Press CTRL+G /Shift+CTRL+G instead?
Well, RC2 is nice in a lot of ways, but it could be better. Specially the spelling support. It would be nice not to need to change the spelling languages every time I switch sites.
A big improvement is memory usage though! No hundreds of megabytes in use anymore… ah…….
I have used the new tabs sine the early beta’s. For someone like me who is lazy with their spelling it is a *must have* upgrade.
The tabs when you first use them are awful. The highlighting of the tabs is really useful. The close on each tab and left and right scrolling, frustrated me because I lost so much screen real estate, but I *changed* my usage, and now I love it. I open all tabs, and when I am ready to read the next page. I simply close that page with one click.

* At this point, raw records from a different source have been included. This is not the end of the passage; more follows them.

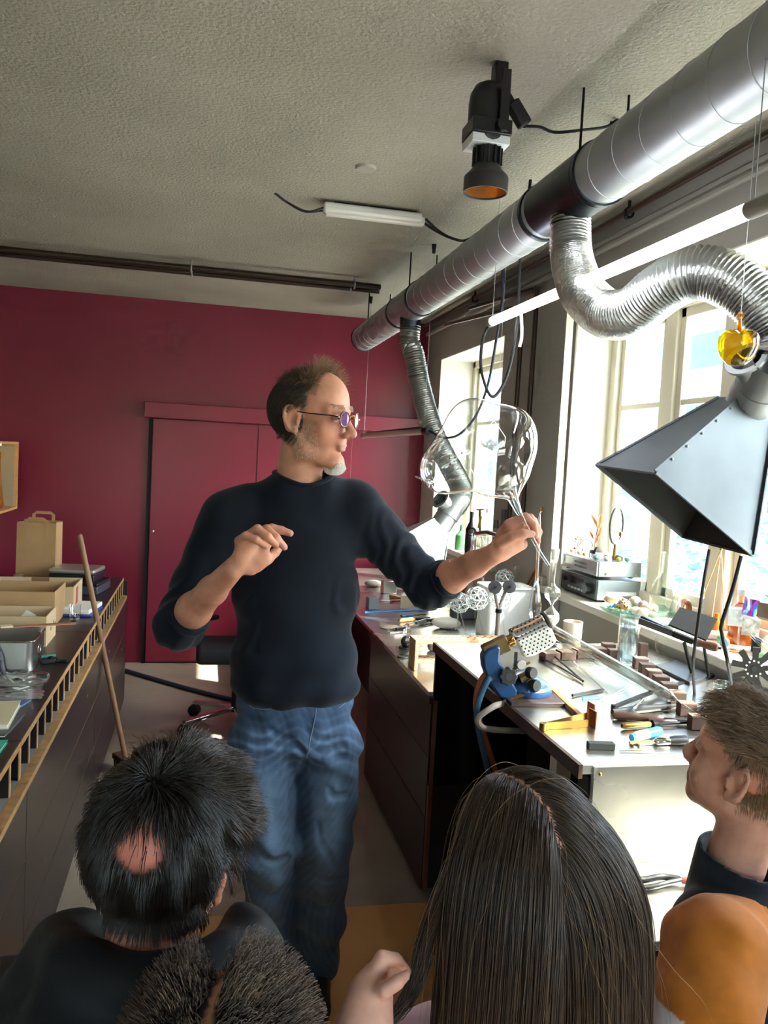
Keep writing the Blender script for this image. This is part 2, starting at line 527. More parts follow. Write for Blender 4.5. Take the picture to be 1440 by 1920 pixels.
pipe('riser_pipe', 'second brown riser pipe running down the pier between the windows', curve([(1.66, 4.06, 1.30), (1.66, 4.06, 1.9), (1.66, 4.06, 2.50), (1.655, 4.08, 2.54), (1.63, 4.2, 2.55), (1.52, 4.75, 2.55)], 6), .013, brown)
pipe('copper_pipe', 'thin copper pipe rising beside the window reveal', [(1.675, 3.86, .8), (1.675, 3.86, 1.42)], .008, copper)
pipe('copper_pipe', 'thin slanting copper pipe low on the pier', [(1.675, 3.86, 1.12), (1.675, 4.12, .86)], .007, copper)

# ================================================================ outside
MB().box((-40, -40, -.6), (60, 60, -.5)).build('ground', mat('outside_ground', '#b9b8b2', .9), kind='structure')
bl = T('office_building', 'white office block with blue window bands seen through the window', 'building', (16, 22, -.5))
bw = mat('facade_white', '#d9dde0', .7)
MB().box((12, 14, -.5), (20, 34, 11)).build('wall', bw, parent=bl)
bg = mat('facade_glass', '#38566f', .15)
for k in range(6):
    z = .9 + k * 1.7
    o = MB().box((11.97, 14.5, z), (12.0, 33.5, z + .85)).build('window_band', bg, parent=bl)
    for j in range(5): sub(MB().box((11.955, 15.5 + j * 3.6, z), (11.99, 15.62 + j * 3.6, z + .85)), 'band_post', bw, o, bl)
    o = MB().box((14.5, 13.97, z), (19.5, 14.0, z + .85)).build('window_band', bg, parent=bl)
hg = MB()
hr = random.Random(3)
for k in range(2600):
    p = V((hr.uniform(6.4, 7.2), hr.uniform(4.0, 15), 0)); p.z = hr.uniform(-.5, 1.35 + .25 * math.sin(p.y * 1.7) + .12 * math.sin(p.y * 6))
    a = hr.uniform(0, 6.28); s_ = hr.uniform(.05, .11)
    x = V((math.cos(a), math.sin(a), hr.uniform(-.6, .6))) * s_; y = V((-math.sin(a), math.cos(a), hr.uniform(-1, 1))) * s_ * .6
    hg.add([p - x, p - y, p + x, p + y], [(0, 1, 2, 3)])
hg.build('hedge', mat('ivy_leaf', '#5c7f72', .6), label='grey-green ivy hedge outside the window', cat='hedge', kind='stuff', smooth=0)

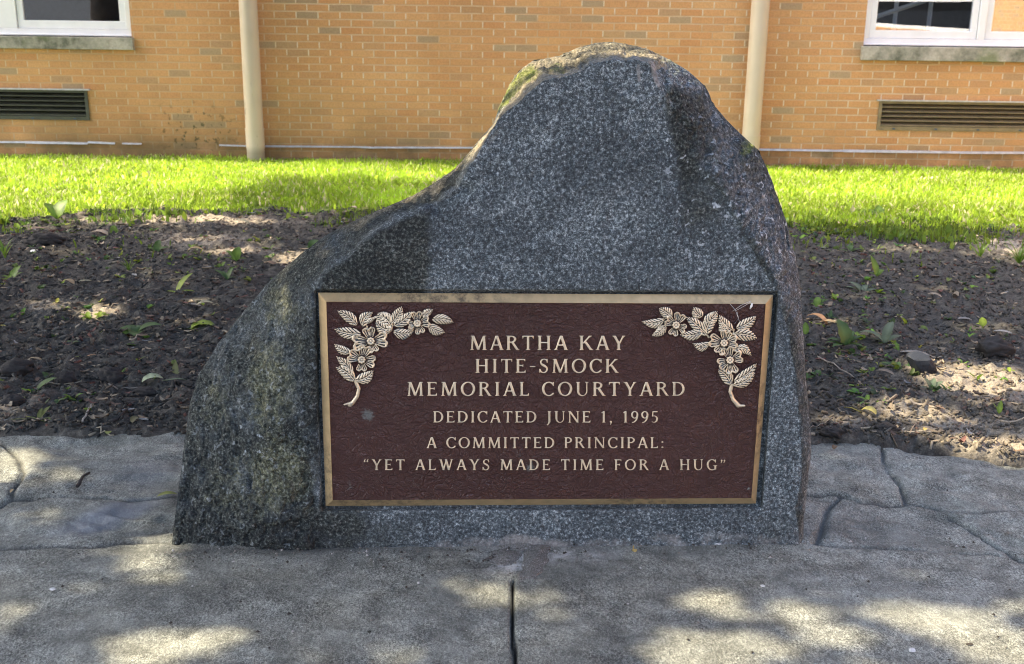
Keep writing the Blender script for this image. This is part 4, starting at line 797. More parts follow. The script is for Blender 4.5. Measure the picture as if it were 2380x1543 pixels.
spray(1580, 740, [(420, 300, 122, 325, 120, -.55), (440, 375, 255, 512, 110, -.3), (515, 275, 345, 155, 140, .1), (905, 270, 790, 140, 140, -.2), (925, 330, 1100, 190, 150, .3), (955, 490, 1085, 265, 150, -.4), (965, 510, 690, 265, 140, .15), (905, 470, 612, 495, 130, -.3), (1000, 600, 775, 605, 115, -.7), (1300, 440, 1122, 240, 140, -.35), (1340, 420, 1600, 258, 140, .2), (1310, 490, 1610, 545, 160, -.2), (1300, 700, 1540, 775, 120, -.8), (1310, 1100, 1605, 862, 130, .35), (1300, 1150, 1582, 985, 130, .35), (1275, 1140, 1105, 945, 155, .3), (1230, 450, 1145, 330, 130, -.3)],
      [(568, 375, [(440, 300), (630, 225), (690, 430), (520, 505)]), (1185, 605, [(1218, 450), (1350, 590), (1105, 740), (1000, 560)]), (1262, 825, [(1215, 660), (1415, 775), (1295, 995), (1110, 885)])],
      [[(1265, 1090, 14), (1282, 1150, 26), (1262, 1230, 26), (1300, 1330, 27), (1365, 1405, 32)], [(1360, 1410, 24), (1445, 1410, 18)], [(985, 530, 14), (930, 440, 12)], [(1300, 500, 12), (1310, 430, 14)]], 'bronze flower spray with three blossoms in the corner beneath the cobweb')

# ------------------------------------------------------------------ shade tree standing to the left, its crown over the path
def ell(u, v, ru, rv, t): c = G(u, v); return (c[0], c[1], abs(G(u+ru, v)[0]-c[0]), abs(G(u, v-rv)[1]-G(u, v+rv)[1])/2, t)
PATCH = [ell(*a) for a in [(355, 1275, 50, 42, .85), (355, 1325, 62, 20, .7), (200, 1290, 34, 18, .3), (335, 1510, 80, 38, 1), (450, 1490, 90, 22, .75), (520, 1520, 60, 25, .45), (90, 1205, 50, 16, .3), (30, 1080, 70, 36, 1), (140, 1082, 40, 12, .45), (150, 1105, 55, 6, .6), (110, 1135, 40, 14, .4), (10, 1440, 20, 40, .35),
 (1125, 1362, 62, 16, .75), (1165, 1392, 70, 20, .85), (1268, 1368, 26, 22, .55), (1255, 1420, 60, 15, .3), (940, 1530, 60, 18, .4), (1660, 1395, 60, 22, .95), (1700, 1420, 40, 20, .7), (1620, 1525, 85, 50, 1), (1720, 1510, 70, 38, 1), (1860, 1420, 60, 22, .9), (1910, 1460, 60, 26, .9), (1960, 1480, 40, 22, .7), (1850, 1520, 60, 24, .4), (1560, 1490, 40, 20, .5),
 (2080, 1425, 75, 22, 1), (2190, 1440, 110, 32, 1), (2300, 1480, 90, 38, 1), (2370, 1530, 60, 40, 1), (2370, 1410, 50, 20, .7), (2150, 1455, 60, 18, .8), (2330, 1420, 60, 14, .5), (2250, 1530, 60, 14, .3), (2050, 1530, 60, 12, .25),
 (235, 730, 55, 13, .95), (120, 712, 70, 10, .75), (30, 960, 45, 28, .6), (115, 955, 40, 16, .35), (560, 1005, 70, 14, .5), (700, 605, 70, 12, .9), (540, 590, 60, 9, .8), (640, 570, 50, 10, .5), (470, 560, 60, 8, .6), (380, 540, 90, 9, .5), (520, 518, 120, 8, .9), (300, 515, 150, 8, .8), (100, 530, 120, 10, .7), (150, 590, 60, 7, .4), (455, 757, 40, 10, .8), (420, 665, 40, 10, .7), (470, 706, 30, 6, .8), (330, 765, 40, 8, .5), (370, 640, 60, 8, .35), (760, 500, 60, 8, .5), (60, 800, 40, 10, .3),
 (2290, 890, 150, 36, 1), (2200, 880, 70, 24, .9), (2130, 965, 110, 22, .85), (2330, 960, 60, 22, .6), (2320, 1050, 110, 26, .9), (2180, 1025, 60, 14, .6), (1950, 985, 60, 10, .5), (2110, 585, 70, 8, .8), (2330, 600, 70, 12, .7), (2280, 560, 40, 6, .5), (2180, 680, 40, 7, .6), (2300, 770, 70, 12, .6), (2000, 690, 60, 8, .4), (1950, 755, 50, 8, .6), (2060, 790, 80, 10, .5), (2380, 720, 50, 10, .4), (2210, 810, 40, 8, .5)]]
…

Its actually an improvement, but I have never used the dropdown *ever*.
The early beta’s did suffer from memory leakage soo badly that I had to close firefox down. I do leave my machine on all the time. The restore last session became my friend and is *fantastic*. RC2 seems to have fixed this although I have only used this a few days.
As someone who was concerned greatly be feature bloat. Its not happened everything added has improved my experience.
The only feature missing now for me is the download dialog sucks. I’m forever searching for my downloads.
Edited 2006-10-10 05:10
To me and I like the inner shadow and effect on that tabs. Nice to see some cairo love, nice icons and UI improvements, like the spell checking as well. The best version so far indeed.
I am an Opera user, but I cannot tell “I don’t like FF”. it is just a matter of taste, I think (and the speed…). But there is one feature I like Opera for: zooming pages. FF gives only zooming text, so if you use high res. monitor, and a badly made site is shown as a 5cm wide vertical column, you cannot zoom it, instead you get a 5cm wide column with one broken gigantic word per verse. In Opera you lineary scale ALL the page, so you get everything OK in good (or better: as designed) proportions.